I saw the pretty pictures of Michelle in her dress. It looked like they had a nice wedding, really upscale! But any woman who would not allow the mother of the groom to participate in the wedding is low class.
They should have resolved this before the wedding and that should have been higher on Michelles priority list than the dress itself! Why do they have to fight? Why can't Michelle just say, "Let's get along". Why are we still talking about what Jane said in anger. People say things they don't mean in anger, let's get to the real issue. Why does Michelle want to keep them apart? She clearly is not interested in forgiveness. It is not like Jane wants to move in with them?
I'm all for boundaries, but you don't have to go gustapo on your mom and MIL. You can have boundaries without being offensive. I just wonder how Michelle treats her own mother. Doesn't her own mother irritate her from time to time. Has Michelle's mother liked every guy Michelle dated or had a baby with? How did that sit with Michelle, did she cut her out of her life?
Why destroy the roses, Michelle? What is wrong with getting your husand's mail, roses or a card from your mother-in-law. Who cares if she called you a name? You called her a name so in the kindergarten world you are living in you are all even. What you did destroying the roses was immature and it shows that you are filled with hate. Michelle, you need counseling and you should have never gotten married until you worked out your issues. You need to read the Bible and to also get a counselor and quit playing victim.
Jane is the only one who has shown any growth since the last show. I felt sorry for her both times, more so last time because she could not control her emotions which were then used against her. I"d be emotional too if my son and his wife were not allowing me to be in the wedding because of some petty little fight that blew up.
Michelle is looking like she took a little disagreement, a little wrong doing on her mils part and saw it as an opportunity to isolate her husband from his mother.
Michelle keeps saying "Their mother-son relationship was sick and unhealthy". I'd like to hear more about this allegation. What is she implying? What makes her say that. From what I can see her marriage looks just as unhealthy.
I don't think a child should do what Jay has done, which he can never undo the hurt he caused his mother unless that child was abused sexually or physically. Clearly, Jay is a person who likes to be controlled. Maybe his mom was controlling and at the point he fell in love with a controlling woman this backfired.
I don't know how old Jay is, but he doesn't act very grown up. I don't think that it is fair to call Jane's family a posse' simply because they all have the wisdom to see what is going on here. I can't believe Dr. Phil doesn't see it. I don't think Jane tried to turn the family against Jay or Michelle. If a mom is not going to be at a wedding, it is only fair to let the other relatives know before the wedding so there are not a lot of questions, talk about taking the attention off of the couple! I guess Michelles whole family has not heard tales of Jane's misdeeds? Righto, I think they have. I guess everyone at the wedding was of the mindset that Michelle is right, otherwise you are not invited. Wow, how dictator-like of Michelle.

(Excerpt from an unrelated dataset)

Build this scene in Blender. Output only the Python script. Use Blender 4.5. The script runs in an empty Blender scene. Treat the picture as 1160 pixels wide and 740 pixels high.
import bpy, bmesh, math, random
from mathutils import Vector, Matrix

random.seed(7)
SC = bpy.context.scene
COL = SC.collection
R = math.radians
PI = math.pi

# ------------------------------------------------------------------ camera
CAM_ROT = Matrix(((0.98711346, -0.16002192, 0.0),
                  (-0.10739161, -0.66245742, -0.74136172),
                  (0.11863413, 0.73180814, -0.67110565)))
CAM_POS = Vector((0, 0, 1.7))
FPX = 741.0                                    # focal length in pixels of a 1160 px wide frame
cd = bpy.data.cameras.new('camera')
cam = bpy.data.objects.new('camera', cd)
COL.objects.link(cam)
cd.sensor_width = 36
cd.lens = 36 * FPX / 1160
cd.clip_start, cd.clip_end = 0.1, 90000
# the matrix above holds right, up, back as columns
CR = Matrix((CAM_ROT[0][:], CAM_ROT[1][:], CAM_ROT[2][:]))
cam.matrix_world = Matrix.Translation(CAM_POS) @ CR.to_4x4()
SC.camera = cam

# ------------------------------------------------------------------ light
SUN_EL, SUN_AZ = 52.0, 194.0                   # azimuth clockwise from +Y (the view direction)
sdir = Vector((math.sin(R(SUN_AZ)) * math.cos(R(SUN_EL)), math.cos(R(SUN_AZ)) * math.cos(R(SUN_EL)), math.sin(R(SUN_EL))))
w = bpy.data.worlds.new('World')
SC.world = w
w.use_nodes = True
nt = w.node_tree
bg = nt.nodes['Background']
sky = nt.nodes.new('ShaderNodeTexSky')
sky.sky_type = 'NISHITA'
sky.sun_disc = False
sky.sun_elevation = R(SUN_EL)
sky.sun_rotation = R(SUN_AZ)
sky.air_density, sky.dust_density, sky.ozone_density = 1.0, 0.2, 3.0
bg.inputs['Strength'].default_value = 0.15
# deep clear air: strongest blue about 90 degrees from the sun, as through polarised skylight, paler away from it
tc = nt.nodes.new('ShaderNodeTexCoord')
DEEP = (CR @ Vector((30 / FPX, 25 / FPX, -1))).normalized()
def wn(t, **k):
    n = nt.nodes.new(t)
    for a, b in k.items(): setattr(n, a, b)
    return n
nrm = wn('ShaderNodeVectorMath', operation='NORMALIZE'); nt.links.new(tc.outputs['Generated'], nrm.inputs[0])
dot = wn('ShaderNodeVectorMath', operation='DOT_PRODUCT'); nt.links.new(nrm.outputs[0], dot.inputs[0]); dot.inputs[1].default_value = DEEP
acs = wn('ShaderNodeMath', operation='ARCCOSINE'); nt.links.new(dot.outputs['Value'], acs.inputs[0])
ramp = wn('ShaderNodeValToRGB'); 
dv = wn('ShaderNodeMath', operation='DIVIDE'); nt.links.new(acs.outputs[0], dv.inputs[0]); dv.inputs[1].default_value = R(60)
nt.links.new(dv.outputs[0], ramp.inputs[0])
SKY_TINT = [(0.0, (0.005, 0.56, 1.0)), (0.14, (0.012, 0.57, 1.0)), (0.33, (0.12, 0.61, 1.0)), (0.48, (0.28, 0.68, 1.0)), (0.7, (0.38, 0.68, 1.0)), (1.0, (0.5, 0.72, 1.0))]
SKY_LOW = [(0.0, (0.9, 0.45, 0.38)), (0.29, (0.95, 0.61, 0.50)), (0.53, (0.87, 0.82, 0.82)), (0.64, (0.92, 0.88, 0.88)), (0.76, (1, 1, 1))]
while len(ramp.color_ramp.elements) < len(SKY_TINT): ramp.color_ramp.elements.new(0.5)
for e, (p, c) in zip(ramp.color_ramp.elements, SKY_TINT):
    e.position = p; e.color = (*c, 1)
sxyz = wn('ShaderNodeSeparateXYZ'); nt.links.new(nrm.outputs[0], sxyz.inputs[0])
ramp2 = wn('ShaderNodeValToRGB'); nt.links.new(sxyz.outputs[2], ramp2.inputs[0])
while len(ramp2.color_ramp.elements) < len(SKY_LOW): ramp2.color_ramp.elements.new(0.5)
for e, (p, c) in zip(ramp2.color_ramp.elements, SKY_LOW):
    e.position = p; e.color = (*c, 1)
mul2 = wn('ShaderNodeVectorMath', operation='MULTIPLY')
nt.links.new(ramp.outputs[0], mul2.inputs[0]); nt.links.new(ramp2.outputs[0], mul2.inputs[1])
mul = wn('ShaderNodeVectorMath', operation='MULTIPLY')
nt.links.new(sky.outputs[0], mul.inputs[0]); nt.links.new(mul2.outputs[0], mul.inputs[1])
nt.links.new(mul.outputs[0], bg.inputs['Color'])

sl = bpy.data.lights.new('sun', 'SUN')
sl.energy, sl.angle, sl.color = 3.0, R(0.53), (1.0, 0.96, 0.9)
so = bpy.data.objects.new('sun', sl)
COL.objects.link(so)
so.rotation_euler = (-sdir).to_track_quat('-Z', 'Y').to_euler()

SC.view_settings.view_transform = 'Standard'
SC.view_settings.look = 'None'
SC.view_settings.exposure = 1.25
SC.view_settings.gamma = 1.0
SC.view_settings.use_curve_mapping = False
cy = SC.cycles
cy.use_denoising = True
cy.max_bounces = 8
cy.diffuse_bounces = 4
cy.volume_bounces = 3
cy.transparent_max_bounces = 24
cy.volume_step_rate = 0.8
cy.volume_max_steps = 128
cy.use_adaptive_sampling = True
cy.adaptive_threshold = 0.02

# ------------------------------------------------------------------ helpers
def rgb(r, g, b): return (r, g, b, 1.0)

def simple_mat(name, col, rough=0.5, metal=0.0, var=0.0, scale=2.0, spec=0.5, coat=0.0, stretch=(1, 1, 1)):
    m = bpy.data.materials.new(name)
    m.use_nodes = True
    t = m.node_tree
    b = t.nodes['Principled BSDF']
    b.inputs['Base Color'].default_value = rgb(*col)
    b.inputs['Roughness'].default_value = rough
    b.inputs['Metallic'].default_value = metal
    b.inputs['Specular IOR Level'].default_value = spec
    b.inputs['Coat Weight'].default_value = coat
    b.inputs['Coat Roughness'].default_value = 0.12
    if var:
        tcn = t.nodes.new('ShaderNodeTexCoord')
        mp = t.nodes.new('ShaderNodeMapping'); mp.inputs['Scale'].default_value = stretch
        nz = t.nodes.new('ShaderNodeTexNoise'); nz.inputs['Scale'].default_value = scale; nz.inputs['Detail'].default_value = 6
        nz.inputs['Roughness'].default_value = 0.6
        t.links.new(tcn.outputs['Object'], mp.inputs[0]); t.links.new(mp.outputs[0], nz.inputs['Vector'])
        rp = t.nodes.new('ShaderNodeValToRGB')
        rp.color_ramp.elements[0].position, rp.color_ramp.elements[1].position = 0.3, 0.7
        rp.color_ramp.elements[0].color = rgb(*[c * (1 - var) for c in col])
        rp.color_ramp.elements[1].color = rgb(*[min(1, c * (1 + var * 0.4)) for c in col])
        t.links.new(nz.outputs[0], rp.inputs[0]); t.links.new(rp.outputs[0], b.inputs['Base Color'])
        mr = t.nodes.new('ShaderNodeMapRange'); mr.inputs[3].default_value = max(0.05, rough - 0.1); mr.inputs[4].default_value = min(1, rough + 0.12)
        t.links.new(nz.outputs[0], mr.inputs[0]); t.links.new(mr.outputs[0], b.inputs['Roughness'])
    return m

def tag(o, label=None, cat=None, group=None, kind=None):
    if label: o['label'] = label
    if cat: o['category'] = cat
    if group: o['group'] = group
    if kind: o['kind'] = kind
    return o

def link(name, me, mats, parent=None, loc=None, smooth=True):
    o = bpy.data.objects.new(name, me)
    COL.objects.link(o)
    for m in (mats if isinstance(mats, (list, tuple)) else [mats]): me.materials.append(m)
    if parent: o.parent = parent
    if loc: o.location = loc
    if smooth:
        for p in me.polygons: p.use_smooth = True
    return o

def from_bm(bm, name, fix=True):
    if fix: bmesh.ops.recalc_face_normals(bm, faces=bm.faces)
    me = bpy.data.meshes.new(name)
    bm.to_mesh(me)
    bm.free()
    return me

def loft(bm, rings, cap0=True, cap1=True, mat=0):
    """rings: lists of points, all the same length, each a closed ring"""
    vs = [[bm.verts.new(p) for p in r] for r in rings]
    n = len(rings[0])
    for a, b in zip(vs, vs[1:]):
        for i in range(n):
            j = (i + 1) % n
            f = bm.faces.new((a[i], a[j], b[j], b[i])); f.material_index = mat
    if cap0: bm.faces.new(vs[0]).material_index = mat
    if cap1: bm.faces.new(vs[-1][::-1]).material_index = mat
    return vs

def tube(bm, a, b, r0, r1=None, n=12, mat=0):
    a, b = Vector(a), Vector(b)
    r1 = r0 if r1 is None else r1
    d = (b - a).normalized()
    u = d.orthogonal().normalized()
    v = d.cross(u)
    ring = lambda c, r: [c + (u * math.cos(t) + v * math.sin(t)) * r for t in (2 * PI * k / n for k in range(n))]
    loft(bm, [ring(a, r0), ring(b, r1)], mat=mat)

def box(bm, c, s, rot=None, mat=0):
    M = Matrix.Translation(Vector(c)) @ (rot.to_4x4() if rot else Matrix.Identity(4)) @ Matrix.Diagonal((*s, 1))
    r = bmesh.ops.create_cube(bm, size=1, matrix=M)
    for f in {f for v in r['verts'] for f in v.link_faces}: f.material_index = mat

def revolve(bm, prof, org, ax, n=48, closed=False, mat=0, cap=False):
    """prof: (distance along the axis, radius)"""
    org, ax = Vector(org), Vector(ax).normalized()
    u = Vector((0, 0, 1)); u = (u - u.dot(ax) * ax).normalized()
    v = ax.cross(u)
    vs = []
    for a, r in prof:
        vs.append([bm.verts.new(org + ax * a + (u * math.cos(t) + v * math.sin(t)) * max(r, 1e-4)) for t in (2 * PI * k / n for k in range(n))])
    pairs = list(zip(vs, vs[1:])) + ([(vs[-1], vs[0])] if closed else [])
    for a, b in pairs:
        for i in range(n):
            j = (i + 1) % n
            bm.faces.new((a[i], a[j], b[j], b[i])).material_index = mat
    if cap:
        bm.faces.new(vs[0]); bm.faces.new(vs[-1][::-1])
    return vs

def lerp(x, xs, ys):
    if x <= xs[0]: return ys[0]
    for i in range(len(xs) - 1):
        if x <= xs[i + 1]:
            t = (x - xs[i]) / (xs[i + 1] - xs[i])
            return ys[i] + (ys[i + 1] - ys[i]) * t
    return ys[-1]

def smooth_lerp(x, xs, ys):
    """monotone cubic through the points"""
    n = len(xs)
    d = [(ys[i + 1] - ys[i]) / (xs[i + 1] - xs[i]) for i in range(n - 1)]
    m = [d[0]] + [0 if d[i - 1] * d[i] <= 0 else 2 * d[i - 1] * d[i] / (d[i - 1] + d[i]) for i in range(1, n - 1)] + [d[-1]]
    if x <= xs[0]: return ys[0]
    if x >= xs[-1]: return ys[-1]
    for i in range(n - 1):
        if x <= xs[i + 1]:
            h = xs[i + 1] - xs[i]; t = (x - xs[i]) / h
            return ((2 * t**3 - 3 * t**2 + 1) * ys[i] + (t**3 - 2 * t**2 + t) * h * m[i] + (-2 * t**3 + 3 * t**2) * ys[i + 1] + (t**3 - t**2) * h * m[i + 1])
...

A mature couple would have resolved this before the wedding even if it meant moving the date back. I mean all it should take is a simple "I am sorry". But apparently that is not good enough for the Almighty Michelle. How can Michelle know if Jane means it? Well, give her a chance. Michelle doesn't have to be around the MIL much.
Michelle is dispicable. Jay has been emasculated. Jay, how can you live with yourself after what you did to your mother? Jay is dispicable too. If your marriage produces offspring, which it probably will since evil never dies, I hope your kids give it back to your ten-fold. You have to live with what you have done Jay. How can you stay in a marriage that you used as a tool to hurt your mother?
You know Jay, your mom may not live that much longer, so that starting with one phone call a month is really not very generous of you. I mean what the heck? Your mom can't call once a week to say hello, ask about work and tell you about her week? How about coming by for dinner once everyone puts down their grudges. Your wife is evil. She may have a hot body and cute hair but that aint going to raise your kids.
I don't believe you have a job you will lose if we see your face. You're ashamed to show it, you ought to be. You should be ashamed treating your mom that way. I didn't believe you'd actually marry a woman who would ban your mom from the wedding, I thought the follow up would be that you and Michelle were forgiving and moving forward with boundaries in place.
All you have to do is not listen to ugly things your mom says about your spouse and tell her, not to say those things to you b/c it hurts you. Then you don't go repeat it to your wife b/c you are a man who knows it will hurt the wife and it will stir up trouble. Wow, Jay, if you would have just acted like a man months ago you could have avoide hurting your mother in the worst way possible. I could never forgive myself if I did this to my parents. Also, I think what Michelle has done could easily poison her own marriage since she clearly is a big part of why you dishonored your mom in this way.
You'll be visiting your mom's grave and you will never be able to take back what you did. Yay for Jay, he hurt his mom in the worst way possible. Oh I guess you can keep the grandkids from her too, that will hurt her too. There you go, you can still turn the knife a little more, that ought to make you happy.
Michelle and Jay are evil. I think even Dr. P was surprised by how relentless Michelle is in her quest to keep the divide.